Chuck Klein
There are only two economical, exciting, expeditious, and fun methods of cutting firewood: one is with a chainsaw, the other is … we’ll get to that later.
I’ve picked up a bunch of tips by reading Popular Mechanics since I began sawing and splitting my own firewood over 50 years ago. Along the way, I’ve created and developed a few of my own tricks, methods, and means which I am pleased to share with fellow self-reliant types.
Cutting to a predetermined size
Once you’ve decided the length of the firewood pieces that best fits your fireplace, cut a segment of 1-inch dowel to that dimension. Be sure to measure from the chain to where you want to cut the dowel.
Use a #3 drill bit to make a hole in the end of the dowel. Thread the hole with a ¼-28 tap. Next drill a small hole on the side of the dowel about 1 inch from the end of the tapped hole. Tap this hole for a #6 or #8 machine screw (you can also use a small wood or sheet metal screw). Using a bolt with at least 2 inches of ¼-28 thread, cut the head off leaving just a threaded piece. Screw one end of this piece into the dowel. Then screw in the #6 or #8 machine screw to hold the ¼-28 piece in place.

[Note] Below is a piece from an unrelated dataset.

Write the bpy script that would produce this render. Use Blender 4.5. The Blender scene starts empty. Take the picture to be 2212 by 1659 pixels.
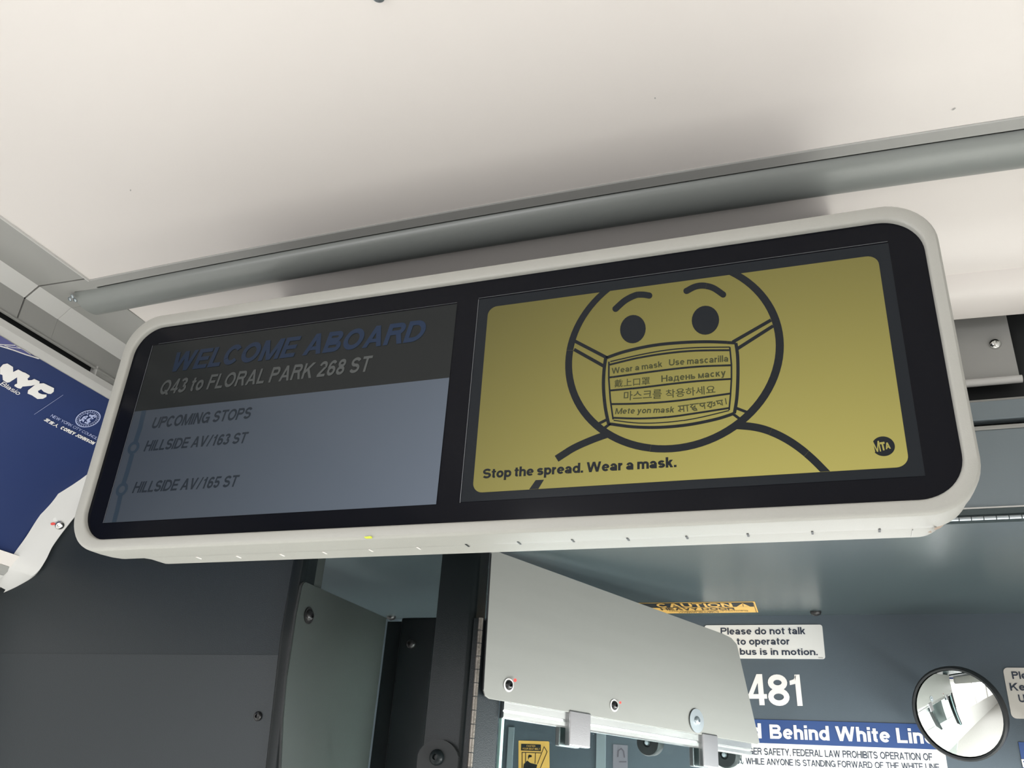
import bpy, bmesh, math, random
from mathutils import Vector, Matrix

random.seed(7)
S = bpy.context.scene
COL = S.collection
H = 1.6                                    # height of the photographer's eye above the bus floor

# ------------------------------------------------------------------ camera
# columns: the bus's own axes (X across, Y forward, Z up) seen from the camera (x right, y down, z into the picture)
RC = ((0.94044483, 0.33435574, 0.06139838),
      (-0.0966505, 0.43614015, -0.89467338),
      (-0.32591748, 0.83545677, 0.4424814))
FOC, CX, CY = 1869.93, 1106.0, 829.5
cam = bpy.data.cameras.new('camera')
cam.sensor_width = 36.0
cam.lens = 36.0 * FOC / 2212.0
cam.clip_start = 0.01
camo = bpy.data.objects.new('camera', cam)
COL.objects.link(camo)
right = Vector(RC[0]); down = Vector(RC[1]); fwd = Vector(RC[2])
M = Matrix((right, -down, -fwd)).transposed().to_4x4()
M.translation = Vector((0, 0, H))
camo.matrix_world = M
S.camera = camo

# ------------------------------------------------------------------ light
S.view_settings.view_transform = 'Standard'
S.view_settings.look = 'None'
S.view_settings.gamma = 1.0
S.view_settings.exposure = -0.08
S.view_settings.use_curve_mapping = False
wd = bpy.data.worlds.new('overcast_sky'); S.world = wd; wd.use_nodes = True
bg = wd.node_tree.nodes['Background']
bg.inputs[0].default_value = (1.0, 0.975, 0.94, 1)
bg.inputs[1].default_value = 1.45


def area(name, loc, target, sx, sy, power, col=(1, 1, 1)):
    l = bpy.data.lights.new(name, 'AREA'); l.shape = 'RECTANGLE'; l.size = sx; l.size_y = sy
    l.energy = power; l.color = col
    o = bpy.data.objects.new(name, l); COL.objects.link(o)
    o.location = Vector(loc) + Vector((0, 0, H))
    o.rotation_euler = (Vector(target) - Vector(loc)).to_track_quat('-Z', 'Z').to_euler()
    return o


# daylight that falls in through the front door, the windscreen and the side windows
area('door_daylight', (0.93, 1.55, -0.55), (0.15, 1.95, -1.45), 1.1, 1.9, 215, (0.97, 1.0, 0.97))
area('windscreen_daylight', (-0.45, 3.1, -0.55), (-0.45, 2.0, -1.3), 2.2, 0.9, 34, (0.97, 0.98, 1.0))
area('side_window_daylight', (0.93, -1.0, -0.25), (-0.25, -0.6, -1.6), 3.4, 0.8, 18, (1.0, 0.965, 0.91))
area('far_side_window_daylight', (-1.86, -1.0, -0.25), (-0.45, -0.4, -1.6), 3.4, 0.8, 82, (0.98, 0.98, 1.0))


# ------------------------------------------------------------------ materials
def mat(name, col, rough=0.5, metal=0.0, spec=0.5, bump=0.0, bscale=400.0, var=0.0, vscale=6.0, coat=0.0,
        emit=None, estr=0.0, stretch=None, trans=0.0, ior=1.45):
    m = bpy.data.materials.new(name); m.use_nodes = True
    nt = m.node_tree; b = nt.nodes['Principled BSDF']
    b.inputs['Base Color'].default_value = (*col, 1)
    b.inputs['Roughness'].default_value = rough
    b.inputs['Metallic'].default_value = metal
    b.inputs['Specular IOR Level'].default_value = spec
    b.inputs['Coat Weight'].default_value = coat
    b.inputs['Transmission Weight'].default_value = trans
    b.inputs['IOR'].default_value = ior
    if emit:
        b.inputs['Emission Color'].default_value = (*emit, 1); b.inputs['Emission Strength'].default_value = estr
    tc = nt.nodes.new('ShaderNodeTexCoord')
    src = tc.outputs['Object']
    if stretch:
        mp = nt.nodes.new('ShaderNodeMapping'); mp.inputs['Scale'].default_value = stretch
        nt.links.new(src, mp.inputs[0]); src = mp.outputs[0]
    if var > 0:
        n = nt.nodes.new('ShaderNodeTexNoise'); n.inputs['Scale'].default_value = vscale; n.inputs['Detail'].default_value = 5
        nt.links.new(src, n.inputs['Vector'])
        mx = nt.nodes.new('ShaderNodeMix'); mx.data_type = 'RGBA'
        mx.inputs[6].default_value = (*[c * (1 - var) for c in col], 1)
        mx.inputs[7].default_value = (*[min(1, c * (1 + var)) for c in col], 1)
        nt.links.new(n.outputs[0], mx.inputs[0]); nt.links.new(mx.outputs[2], b.inputs['Base Color'])
    if bump > 0:
        n2 = nt.nodes.new('ShaderNodeTexNoise'); n2.inputs['Scale'].default_value = bscale; n2.inputs['Detail'].default_value = 3
        nt.links.new(src, n2.inputs['Vector'])
        bp = nt.nodes.new('ShaderNodeBump'); bp.inputs['Strength'].default_value = bump; bp.inputs['Distance'].default_value = 0.001
        nt.links.new(n2.outputs[0], bp.inputs['Height']); nt.links.new(bp.outputs[0], b.inputs['Normal'])
    return m


def lcd(name, col, strength, n=4.2):
    """A liquid crystal panel: lit from behind, dimmer the more obliquely it is seen, under a smooth cover."""
    m = bpy.data.materials.new(name); m.use_nodes = True
    nt = m.node_tree; b = nt.nodes['Principled BSDF']
    b.inputs['Base Color'].default_value = (0.005, 0.006, 0.007, 1)
    b.inputs['Roughness'].default_value = 0.16
    b.inputs['Specular IOR Level'].default_value = 0.15
    b.inputs['Emission Color'].default_value = (*col, 1)
    lw = nt.nodes.new('ShaderNodeLayerWeight'); lw.inputs['Blend'].default_value = 0.5
    inv = nt.nodes.new('ShaderNodeMath'); inv.operation = 'SUBTRACT'; inv.inputs[0].default_value = 1.0
    pw = nt.nodes.new('ShaderNodeMath'); pw.operation = 'POWER'; pw.inputs[1].default_value = n
    ml = nt.nodes.new('ShaderNodeMath'); ml.operation = 'MULTIPLY'; ml.inputs[1].default_value = strength
    nt.links.new(lw.outputs['Facing'], inv.inputs[1]); nt.links.new(inv.outputs[0], pw.inputs[0])
    nt.links.new(pw.outputs[0], ml.inputs[0]); nt.links.new(ml.outputs[0], b.inputs['Emission Strength'])
    return m


def srgb(r, g, b):
    f = lambda c: (c / 255 / 12.92) if c / 255 <= 0.04045 else ((c / 255 + 0.055) / 1.055) ** 2.4
    return (f(r), f(g), f(b))


m_ceil = mat('ceiling_white', (0.76, 0.72, 0.69), 0.55, var=0.015, vscale=2.5, bump=0.05, bscale=60)
m_trim = mat('grey_moulding', (0.36, 0.36, 0.345), 0.42, var=0.04, bump=0.06, bscale=300)
m_cove = mat('pale_cove', (0.62, 0.615, 0.60), 0.42, var=0.03, bump=0.05, bscale=300)
m_bar = mat('grey_bar', (0.235, 0.25, 0.24), 0.30, spec=0.5, var=0.03, vscale=9, bump=0.05, bscale=250)
m_white = mat('white_panel', (0.80, 0.755, 0.72), 0.38, var=0.02, bump=0.04, bscale=80)
m_gap = mat('dark_gap', (0.015, 0.017, 0.018), 0.7)
m_bezel = mat('cream_plastic', (0.355, 0.353, 0.325), 0.45, var=0.03, vscale=12, bump=0.25, bscale=900)
m_glass = mat('black_cover_glass', (0.004, 0.0045, 0.007), 0.12, spec=0.13)
m_slate = mat('slate_paint', (0.017, 0.023, 0.027), 0.38, spec=0.38, var=0.05, vscale=5, bump=0.35, bscale=700)
m_slate_b = mat('slate_paint_glossy', (0.008, 0.011, 0.012), 0.28, spec=0.2, var=0.05, vscale=5, bump=0.25, bscale=700)
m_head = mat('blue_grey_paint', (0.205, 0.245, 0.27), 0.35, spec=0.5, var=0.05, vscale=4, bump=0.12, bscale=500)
m_wall = mat('blue_grey_wall', (0.080, 0.102, 0.122), 0.45, spec=0.45, var=0.06, vscale=5, bump=0.25, bscale=600)
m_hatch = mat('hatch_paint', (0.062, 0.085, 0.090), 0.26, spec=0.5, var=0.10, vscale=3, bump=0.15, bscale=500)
m_panel = mat('grey_green_panel', (0.042, 0.050, 0.048), 0.40, spec=0.5, var=0.06, vscale=4, bump=0.2, bscale=600)
m_brush = mat('brushed_steel', (0.245, 0.25, 0.235), 0.45, metal=0.3, var=0.05, vscale=3, bump=0.08, bscale=300, stretch=(1, 1, 12))
m_alu = mat('bright_aluminium', (0.70, 0.73, 0.72), 0.26, metal=1.0, bump=0.06, bscale=80, stretch=(1, 1, 20))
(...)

On the right side of your chain saw remove the chain guard and drill and tap a ¼-28 hole. Many chain saws have a predrilled hole on this piece. Note: you can use a ¼-20 or even a 5/16 NC (National Coarse) or NF (National Fine) if that’s all you have, but National Fine threads give better purchase in the thin aluminum chain guard.
Hey, this is easy if you have the right tools … if you don’t, you have an incentive and an excuse to buy them.
Some woodcutters have espoused laying the saw alongside the log and using the length of the saw blade as a rough measure. Not a good plan with a running saw in the woods. It’s not only inaccurate, but could be dangerous inasmuch as it necessitates convoluted positioning and/or stepping on or over the log for each measurement.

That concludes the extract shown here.